Quinn’s face turned a tad red, but he appeared to take the ribbing in stride.

“I want to thank John for his targeted remarks,” Quinn responded.

He later dodged questions about the status of gambling negotiations, taking advantage of Emanuel’s suggestion that he turn attention to the young granddaughter of Rep. Mary Flowers, who had held the child throughout the event.

So much for Quinn’s happy morning.

* Check back for audio.

*** UPDATE *** Cullerton audio…

…Adding… Here’s the Q&A, which is mainly Quinn, Emanuel and Cullerton talking about the tax cut bill…

posted by Rich Miller
Friday, Dec 9, 11 @ 2:13 pm

Comments

  1. Maybe we should all offer to help John Corzine find that $1.2 billion of MF Global customers’ money he misplaced at CME.

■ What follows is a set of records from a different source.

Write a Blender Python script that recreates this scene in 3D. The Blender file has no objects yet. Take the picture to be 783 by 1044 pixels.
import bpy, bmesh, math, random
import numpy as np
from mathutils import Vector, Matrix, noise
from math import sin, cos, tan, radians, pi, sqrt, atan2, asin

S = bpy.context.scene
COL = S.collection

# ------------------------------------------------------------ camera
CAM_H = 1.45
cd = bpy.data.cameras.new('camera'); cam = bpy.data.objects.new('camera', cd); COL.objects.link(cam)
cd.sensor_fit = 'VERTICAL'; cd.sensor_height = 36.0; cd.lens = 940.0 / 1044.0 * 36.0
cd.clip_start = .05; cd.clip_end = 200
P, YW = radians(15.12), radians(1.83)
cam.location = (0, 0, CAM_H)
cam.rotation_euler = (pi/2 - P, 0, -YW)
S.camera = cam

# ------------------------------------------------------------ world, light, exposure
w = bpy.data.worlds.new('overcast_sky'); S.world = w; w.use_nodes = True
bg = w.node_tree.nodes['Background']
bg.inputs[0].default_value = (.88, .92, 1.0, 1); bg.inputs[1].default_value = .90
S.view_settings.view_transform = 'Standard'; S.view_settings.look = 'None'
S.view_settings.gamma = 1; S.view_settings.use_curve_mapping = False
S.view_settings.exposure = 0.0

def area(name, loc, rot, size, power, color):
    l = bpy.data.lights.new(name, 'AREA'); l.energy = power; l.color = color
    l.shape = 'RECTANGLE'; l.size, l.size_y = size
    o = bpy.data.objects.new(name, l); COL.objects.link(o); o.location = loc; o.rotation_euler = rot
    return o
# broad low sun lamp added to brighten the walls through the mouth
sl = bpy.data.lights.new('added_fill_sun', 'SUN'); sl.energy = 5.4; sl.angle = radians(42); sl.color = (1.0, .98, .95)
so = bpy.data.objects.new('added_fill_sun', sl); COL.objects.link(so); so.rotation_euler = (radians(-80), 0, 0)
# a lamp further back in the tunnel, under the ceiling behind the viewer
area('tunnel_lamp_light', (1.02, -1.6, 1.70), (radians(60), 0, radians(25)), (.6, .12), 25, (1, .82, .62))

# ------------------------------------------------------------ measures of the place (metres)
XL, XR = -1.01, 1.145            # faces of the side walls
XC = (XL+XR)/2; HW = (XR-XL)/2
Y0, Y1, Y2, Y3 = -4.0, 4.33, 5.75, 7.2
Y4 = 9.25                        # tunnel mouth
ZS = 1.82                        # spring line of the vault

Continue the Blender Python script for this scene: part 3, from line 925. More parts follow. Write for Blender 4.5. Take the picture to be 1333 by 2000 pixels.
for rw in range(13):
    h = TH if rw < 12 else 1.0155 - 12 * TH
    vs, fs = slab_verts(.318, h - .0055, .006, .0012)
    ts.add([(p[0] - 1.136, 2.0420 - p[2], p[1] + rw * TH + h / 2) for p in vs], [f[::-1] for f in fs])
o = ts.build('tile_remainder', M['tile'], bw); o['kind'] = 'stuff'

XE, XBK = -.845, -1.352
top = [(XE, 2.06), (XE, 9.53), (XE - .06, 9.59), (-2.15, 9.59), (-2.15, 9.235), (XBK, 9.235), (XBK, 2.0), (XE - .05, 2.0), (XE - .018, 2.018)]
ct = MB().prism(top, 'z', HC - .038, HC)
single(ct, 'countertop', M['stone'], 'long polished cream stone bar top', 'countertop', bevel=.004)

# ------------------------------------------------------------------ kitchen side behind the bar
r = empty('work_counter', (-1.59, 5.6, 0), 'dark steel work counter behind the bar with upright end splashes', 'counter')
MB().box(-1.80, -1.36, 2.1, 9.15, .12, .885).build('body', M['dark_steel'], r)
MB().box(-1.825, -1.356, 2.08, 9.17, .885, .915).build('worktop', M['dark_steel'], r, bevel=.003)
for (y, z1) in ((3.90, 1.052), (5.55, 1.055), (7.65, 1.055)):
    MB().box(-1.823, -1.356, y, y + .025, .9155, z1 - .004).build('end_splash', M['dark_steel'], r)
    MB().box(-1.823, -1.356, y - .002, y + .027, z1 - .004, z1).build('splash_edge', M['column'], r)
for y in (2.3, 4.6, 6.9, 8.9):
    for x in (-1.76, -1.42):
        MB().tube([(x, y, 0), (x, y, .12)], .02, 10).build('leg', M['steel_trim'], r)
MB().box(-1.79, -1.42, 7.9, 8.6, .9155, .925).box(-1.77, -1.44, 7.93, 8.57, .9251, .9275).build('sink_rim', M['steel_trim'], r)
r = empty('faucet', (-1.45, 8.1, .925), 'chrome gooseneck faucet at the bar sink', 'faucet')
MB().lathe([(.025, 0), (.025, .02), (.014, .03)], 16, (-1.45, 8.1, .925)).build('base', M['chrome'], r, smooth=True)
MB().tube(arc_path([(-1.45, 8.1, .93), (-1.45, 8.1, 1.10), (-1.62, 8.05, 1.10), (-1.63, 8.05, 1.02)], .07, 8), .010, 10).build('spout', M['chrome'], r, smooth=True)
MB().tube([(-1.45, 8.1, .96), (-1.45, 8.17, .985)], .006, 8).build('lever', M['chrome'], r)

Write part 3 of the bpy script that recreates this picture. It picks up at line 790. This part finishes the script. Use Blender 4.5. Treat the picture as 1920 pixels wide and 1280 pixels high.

    Whatever we find, we keep half.

    It’s gotta be around here somewhere, right? I’ll check the couch cushions, the rest of you, spread out.

    Problems solved.

    Comment by wordslinger Friday, Dec 9, 11 @ 2:32 pm

  2. I think the Governor spoke to the gambling question on Brandmeier’s radio show. And he probably thought that was enough for now.

    Comment by Anonymous Friday, Dec 9, 11 @ 2:37 pm

  3. Good for Cullerton,we need a casino and the governor knows it. For some reason he can’t pull the trigger. Let’s hope the laughs continue and the state moves foward.I also am glad Johnny B is back.

    Comment by mokenavince Friday, Dec 9, 11 @ 2:41 pm

  4. The budget people estimated recently that the states income from all sources will increase by $1B or a bit more next year. The folks at the pension funds recently said that they will need and additional $1B (the total for all of the pension funds) next year.

    Lets assume that the the tax cut proposal will pass and its cost will be $344m next year. The next question then is: what current state program(s) will be cut by $300M (give or take) to balance the budget for next year?

    Comment by Left Out Friday, Dec 9, 11 @ 2:53 pm

  5. Still hoping the whole thing fails. This kind of thing is fine when you flush with cash, but when you already can’t pay your bills, this is bad public policy.

    Comment by Jaded Friday, Dec 9, 11 @ 2:59 pm

  6. These are the consequences of a lame-duck GA passing a tax increase in the middle of the night last January with no thought of the consequences. Bad public policy begets bad public policy.

    Comment by Anonymous Friday, Dec 9, 11 @ 3:10 pm

  7. ===in the middle of the night last January with no thought of the consequences===

    C’mon. You act like the idea was hatched that same night. I know you’re not that stupid.

    Comment by Rich Miller Friday, Dec 9, 11 @ 3:15 pm

  8. Jaded: If the bill didn’t go through and companies leave, then the state would really be experiencing a shortfall (as that tax base vanishes). It’s happened in other places (e.g. MI, CA) and it could easily happen to a great degree in IL.

    Comment by Flip Friday, Dec 9, 11 @ 3:16 pm

  9. No big deal. The state will just push back paying vendors and human services agencies a few more months.

    Comment by Aldyth Friday, Dec 9, 11 @ 3:22 pm

  10. That would have been good going to the pensions.

    Comment by He Makes Ryan Look Like a Saint Friday, Dec 9, 11 @ 3:26 pm

  11. Flip: or we could just roll back the corporate tax hike instead of redistributing it. That’s how it seems, at least.

    Comment by Shock & Awww(e) Friday, Dec 9, 11 @ 4:08 pm

  12. Agreed, Shock & Awwwe. I’d like to see that happen, ideally. However, that wouldn’t exactly resolve CME’s and CBOE’s issue, which is the manner in which they are taxed, not the rate per se.